3. Modelli professionali troppo diversi
Il giornalismo odierno non è più quello delle grandi redazioni del Novecento. Esistono giornalisti che si occupano di digitale, altri che producono contenuti multimediali, altri ancora che lavorano in progetti editoriali indipendenti o in startup dell’informazione. Per molti di loro, il contratto FNSI–FIEG non è più lo strumento di riferimento: semplicemente appartengono a un ecosistema diverso.
Una categoria divisa che riflette una crisi più profonda
Il fatto che buona parte dei giornalisti italiani non scioperi non significa disinteresse, bensì una frattura ormai cronica all’interno della professione. Lo sciopero della FNSI è un segnale importante, ma fotografa solo una parte del sistema dell’informazione.
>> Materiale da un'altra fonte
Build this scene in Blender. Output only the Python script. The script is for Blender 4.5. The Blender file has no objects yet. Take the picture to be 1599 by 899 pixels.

La precarietà, la frammentazione contrattuale e la trasformazione del mercato editoriale hanno creato una categoria bifronte: da un lato chi ha un contratto stabile e può scioperare, dall’altro chi vive nell’incertezza ed è costretto a muoversi in un mercato fluido, senza la possibilità di aderire a forme di protesta tradizionali.
Il rischio, per la democrazia e per il pluralismo informativo, è evidente: un giornalismo debole, precario e non tutelato è un giornalismo meno libero e meno indipendente.
UGL che non ha aderito allo sciopero di oggi conferma che dovremo prima o poi confrontarci con la realtà della professione: un mondo in cui la maggior parte di chi produce informazione non ha un contratto, non ha tutele, non ha voce. E finché questa parte maggioritaria dei giornalisti non verrà pienamente riconosciuta e inclusa, ogni mobilitazione rischierà di parlare solo a una minoranza — lasciando fuori proprio coloro che più avrebbero bisogno di essere rappresentati.